-- Begin Given information --
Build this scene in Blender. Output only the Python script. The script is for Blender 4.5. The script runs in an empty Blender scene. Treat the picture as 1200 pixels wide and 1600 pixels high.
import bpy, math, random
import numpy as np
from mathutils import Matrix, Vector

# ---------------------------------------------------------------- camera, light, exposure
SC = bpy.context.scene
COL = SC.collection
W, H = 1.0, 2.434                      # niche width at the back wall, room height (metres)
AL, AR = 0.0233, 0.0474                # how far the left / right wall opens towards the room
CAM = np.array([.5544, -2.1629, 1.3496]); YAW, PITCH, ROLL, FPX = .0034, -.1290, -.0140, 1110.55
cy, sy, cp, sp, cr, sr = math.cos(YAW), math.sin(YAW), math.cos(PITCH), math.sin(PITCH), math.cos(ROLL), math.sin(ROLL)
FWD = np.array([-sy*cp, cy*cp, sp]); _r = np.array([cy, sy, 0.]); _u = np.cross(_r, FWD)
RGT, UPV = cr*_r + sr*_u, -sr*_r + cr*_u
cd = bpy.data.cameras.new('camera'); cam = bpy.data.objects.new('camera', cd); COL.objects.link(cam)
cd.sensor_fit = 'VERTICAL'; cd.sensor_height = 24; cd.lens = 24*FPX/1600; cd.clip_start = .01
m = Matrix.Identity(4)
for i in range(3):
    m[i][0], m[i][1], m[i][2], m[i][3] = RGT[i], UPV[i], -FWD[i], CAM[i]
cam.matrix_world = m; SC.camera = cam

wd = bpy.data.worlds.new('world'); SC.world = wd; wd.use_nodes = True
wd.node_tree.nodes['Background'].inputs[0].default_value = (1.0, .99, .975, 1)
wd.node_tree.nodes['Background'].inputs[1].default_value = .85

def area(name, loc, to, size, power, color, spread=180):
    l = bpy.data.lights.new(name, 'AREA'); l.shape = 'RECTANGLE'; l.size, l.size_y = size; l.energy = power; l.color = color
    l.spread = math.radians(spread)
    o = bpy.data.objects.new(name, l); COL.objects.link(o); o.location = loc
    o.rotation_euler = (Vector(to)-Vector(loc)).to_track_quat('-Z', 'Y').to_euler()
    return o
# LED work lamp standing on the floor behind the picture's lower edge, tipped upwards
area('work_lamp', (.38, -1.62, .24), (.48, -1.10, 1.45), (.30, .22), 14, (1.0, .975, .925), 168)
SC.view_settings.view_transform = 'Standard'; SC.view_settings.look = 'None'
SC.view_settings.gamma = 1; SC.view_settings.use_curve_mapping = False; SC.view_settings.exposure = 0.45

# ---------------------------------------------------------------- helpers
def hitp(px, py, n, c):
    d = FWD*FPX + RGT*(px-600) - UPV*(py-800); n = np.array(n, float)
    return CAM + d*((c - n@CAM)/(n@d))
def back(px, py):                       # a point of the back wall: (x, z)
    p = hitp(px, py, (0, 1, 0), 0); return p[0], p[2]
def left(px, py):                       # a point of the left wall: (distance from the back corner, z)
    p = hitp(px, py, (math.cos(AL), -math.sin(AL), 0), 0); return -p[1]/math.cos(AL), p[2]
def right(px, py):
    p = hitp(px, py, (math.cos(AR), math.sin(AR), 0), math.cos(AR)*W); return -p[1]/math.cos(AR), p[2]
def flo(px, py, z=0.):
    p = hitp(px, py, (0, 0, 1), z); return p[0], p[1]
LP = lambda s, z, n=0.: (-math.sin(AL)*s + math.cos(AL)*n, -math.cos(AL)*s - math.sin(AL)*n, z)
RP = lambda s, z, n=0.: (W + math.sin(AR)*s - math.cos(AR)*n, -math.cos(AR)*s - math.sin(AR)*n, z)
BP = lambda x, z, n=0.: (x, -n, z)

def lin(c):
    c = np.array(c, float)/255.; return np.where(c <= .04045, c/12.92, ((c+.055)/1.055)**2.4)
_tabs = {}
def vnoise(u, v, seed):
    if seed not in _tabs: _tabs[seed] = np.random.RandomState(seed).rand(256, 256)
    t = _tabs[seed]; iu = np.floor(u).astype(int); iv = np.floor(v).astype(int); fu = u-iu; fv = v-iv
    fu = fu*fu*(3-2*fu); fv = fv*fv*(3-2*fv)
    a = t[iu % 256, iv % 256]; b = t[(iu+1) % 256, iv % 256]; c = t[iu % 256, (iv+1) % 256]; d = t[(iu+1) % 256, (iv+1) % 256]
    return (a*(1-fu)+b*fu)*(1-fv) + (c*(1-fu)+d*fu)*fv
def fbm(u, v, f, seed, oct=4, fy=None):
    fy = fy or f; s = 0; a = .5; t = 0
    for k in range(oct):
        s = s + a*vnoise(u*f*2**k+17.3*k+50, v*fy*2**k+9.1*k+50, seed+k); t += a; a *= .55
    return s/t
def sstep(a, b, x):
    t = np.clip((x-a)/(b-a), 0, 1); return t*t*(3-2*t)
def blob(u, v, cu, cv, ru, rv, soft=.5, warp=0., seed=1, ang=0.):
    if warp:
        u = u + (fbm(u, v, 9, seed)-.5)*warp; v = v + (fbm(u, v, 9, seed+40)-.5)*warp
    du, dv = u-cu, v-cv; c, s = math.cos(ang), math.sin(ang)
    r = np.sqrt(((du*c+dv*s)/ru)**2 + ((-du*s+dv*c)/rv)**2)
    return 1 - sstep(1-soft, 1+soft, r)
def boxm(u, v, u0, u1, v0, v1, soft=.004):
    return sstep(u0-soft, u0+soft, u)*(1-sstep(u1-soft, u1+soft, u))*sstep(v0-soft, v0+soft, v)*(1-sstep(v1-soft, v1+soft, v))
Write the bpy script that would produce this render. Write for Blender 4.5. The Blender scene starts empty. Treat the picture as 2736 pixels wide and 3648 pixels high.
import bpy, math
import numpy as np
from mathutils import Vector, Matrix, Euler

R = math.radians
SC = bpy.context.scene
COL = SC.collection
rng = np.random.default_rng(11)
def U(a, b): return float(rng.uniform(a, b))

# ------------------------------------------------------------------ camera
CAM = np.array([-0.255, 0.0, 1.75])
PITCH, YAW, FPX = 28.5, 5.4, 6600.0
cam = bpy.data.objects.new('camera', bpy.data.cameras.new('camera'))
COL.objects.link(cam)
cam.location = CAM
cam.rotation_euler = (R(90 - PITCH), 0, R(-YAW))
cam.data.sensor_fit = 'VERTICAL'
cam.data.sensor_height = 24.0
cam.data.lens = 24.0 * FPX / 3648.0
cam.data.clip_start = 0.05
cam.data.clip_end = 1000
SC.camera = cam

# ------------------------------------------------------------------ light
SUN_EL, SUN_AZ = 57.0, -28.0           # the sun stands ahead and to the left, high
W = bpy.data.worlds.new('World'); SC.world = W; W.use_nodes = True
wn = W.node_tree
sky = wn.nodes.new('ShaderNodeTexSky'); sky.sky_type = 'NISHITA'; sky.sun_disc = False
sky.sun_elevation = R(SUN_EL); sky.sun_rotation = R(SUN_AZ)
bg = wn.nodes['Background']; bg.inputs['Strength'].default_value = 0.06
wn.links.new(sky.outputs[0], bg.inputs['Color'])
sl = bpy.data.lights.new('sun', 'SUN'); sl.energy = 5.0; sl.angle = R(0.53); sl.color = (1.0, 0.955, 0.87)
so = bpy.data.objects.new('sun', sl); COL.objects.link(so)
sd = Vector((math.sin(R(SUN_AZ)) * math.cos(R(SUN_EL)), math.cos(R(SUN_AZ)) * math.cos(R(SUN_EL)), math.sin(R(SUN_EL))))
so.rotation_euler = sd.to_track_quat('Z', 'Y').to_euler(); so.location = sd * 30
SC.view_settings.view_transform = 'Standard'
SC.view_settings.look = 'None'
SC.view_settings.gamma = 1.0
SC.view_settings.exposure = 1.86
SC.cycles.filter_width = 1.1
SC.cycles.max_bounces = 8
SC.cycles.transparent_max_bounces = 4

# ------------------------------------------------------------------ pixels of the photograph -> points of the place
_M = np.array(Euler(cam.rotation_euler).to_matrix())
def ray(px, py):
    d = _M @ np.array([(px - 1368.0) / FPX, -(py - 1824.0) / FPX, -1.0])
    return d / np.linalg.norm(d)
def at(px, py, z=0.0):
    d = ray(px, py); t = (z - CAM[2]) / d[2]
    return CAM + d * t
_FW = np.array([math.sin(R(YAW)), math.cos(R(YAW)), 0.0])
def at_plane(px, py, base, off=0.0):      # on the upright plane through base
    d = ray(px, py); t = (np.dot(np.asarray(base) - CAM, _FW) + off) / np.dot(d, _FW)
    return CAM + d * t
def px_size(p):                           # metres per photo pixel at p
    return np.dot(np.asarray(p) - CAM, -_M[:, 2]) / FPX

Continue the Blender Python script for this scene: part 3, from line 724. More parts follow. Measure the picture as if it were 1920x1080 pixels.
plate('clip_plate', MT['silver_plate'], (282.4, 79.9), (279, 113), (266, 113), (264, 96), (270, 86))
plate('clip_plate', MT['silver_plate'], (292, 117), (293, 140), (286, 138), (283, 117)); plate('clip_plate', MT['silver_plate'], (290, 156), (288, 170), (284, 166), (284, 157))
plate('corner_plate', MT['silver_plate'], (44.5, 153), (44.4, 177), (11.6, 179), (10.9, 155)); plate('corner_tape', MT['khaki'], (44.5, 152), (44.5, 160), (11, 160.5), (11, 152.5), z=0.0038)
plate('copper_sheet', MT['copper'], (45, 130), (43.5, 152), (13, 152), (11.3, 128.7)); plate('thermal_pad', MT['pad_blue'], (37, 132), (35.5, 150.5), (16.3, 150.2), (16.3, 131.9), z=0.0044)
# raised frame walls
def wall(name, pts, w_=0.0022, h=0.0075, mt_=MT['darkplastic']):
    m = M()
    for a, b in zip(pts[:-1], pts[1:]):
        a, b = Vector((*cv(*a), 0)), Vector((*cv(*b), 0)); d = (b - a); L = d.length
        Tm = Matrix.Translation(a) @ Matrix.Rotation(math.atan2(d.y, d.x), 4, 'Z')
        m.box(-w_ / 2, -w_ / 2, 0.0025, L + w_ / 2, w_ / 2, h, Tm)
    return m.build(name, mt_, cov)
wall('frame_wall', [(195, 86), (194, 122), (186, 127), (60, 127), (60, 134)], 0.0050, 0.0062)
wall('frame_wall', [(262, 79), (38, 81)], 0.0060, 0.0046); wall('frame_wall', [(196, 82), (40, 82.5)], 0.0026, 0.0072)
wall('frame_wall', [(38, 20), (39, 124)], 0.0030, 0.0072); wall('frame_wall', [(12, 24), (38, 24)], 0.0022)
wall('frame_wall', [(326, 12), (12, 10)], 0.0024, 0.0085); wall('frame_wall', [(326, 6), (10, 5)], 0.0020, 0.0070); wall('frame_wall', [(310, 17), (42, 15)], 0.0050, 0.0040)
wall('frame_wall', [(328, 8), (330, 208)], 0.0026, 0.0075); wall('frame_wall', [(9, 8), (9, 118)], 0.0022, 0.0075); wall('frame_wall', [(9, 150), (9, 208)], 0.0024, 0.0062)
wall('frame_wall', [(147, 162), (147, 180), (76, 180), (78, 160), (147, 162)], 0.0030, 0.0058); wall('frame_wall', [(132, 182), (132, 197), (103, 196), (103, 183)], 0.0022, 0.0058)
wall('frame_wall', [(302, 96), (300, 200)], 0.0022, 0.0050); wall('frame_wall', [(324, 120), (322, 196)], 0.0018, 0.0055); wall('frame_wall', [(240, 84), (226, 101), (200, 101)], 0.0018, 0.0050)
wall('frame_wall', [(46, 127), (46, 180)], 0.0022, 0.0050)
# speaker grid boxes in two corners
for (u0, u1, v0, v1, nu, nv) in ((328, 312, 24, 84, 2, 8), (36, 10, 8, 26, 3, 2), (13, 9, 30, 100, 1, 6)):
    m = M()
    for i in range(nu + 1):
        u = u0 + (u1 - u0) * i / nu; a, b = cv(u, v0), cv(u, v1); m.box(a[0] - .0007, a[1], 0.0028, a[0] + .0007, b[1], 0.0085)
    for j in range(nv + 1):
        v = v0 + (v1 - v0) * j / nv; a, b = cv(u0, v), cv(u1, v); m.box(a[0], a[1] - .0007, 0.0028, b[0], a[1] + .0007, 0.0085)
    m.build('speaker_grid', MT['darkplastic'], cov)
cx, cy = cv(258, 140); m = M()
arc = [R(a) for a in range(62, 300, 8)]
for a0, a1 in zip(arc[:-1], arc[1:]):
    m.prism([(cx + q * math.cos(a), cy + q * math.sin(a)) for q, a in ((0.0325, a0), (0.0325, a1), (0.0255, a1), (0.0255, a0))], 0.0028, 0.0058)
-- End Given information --
Your objective:
Only the lines from the one holding "Write the bpy" through the one holding "def U(a, b): return float(rng.uniform(a, b))" are wanted; retype them exactly.

The response:
Write the bpy script that would produce this render. Write for Blender 4.5. The Blender scene starts empty. Treat the picture as 2736 pixels wide and 3648 pixels high.
import bpy, math
import numpy as np
from mathutils import Vector, Matrix, Euler

R = math.radians
SC = bpy.context.scene
COL = SC.collection
rng = np.random.default_rng(11)
def U(a, b): return float(rng.uniform(a, b))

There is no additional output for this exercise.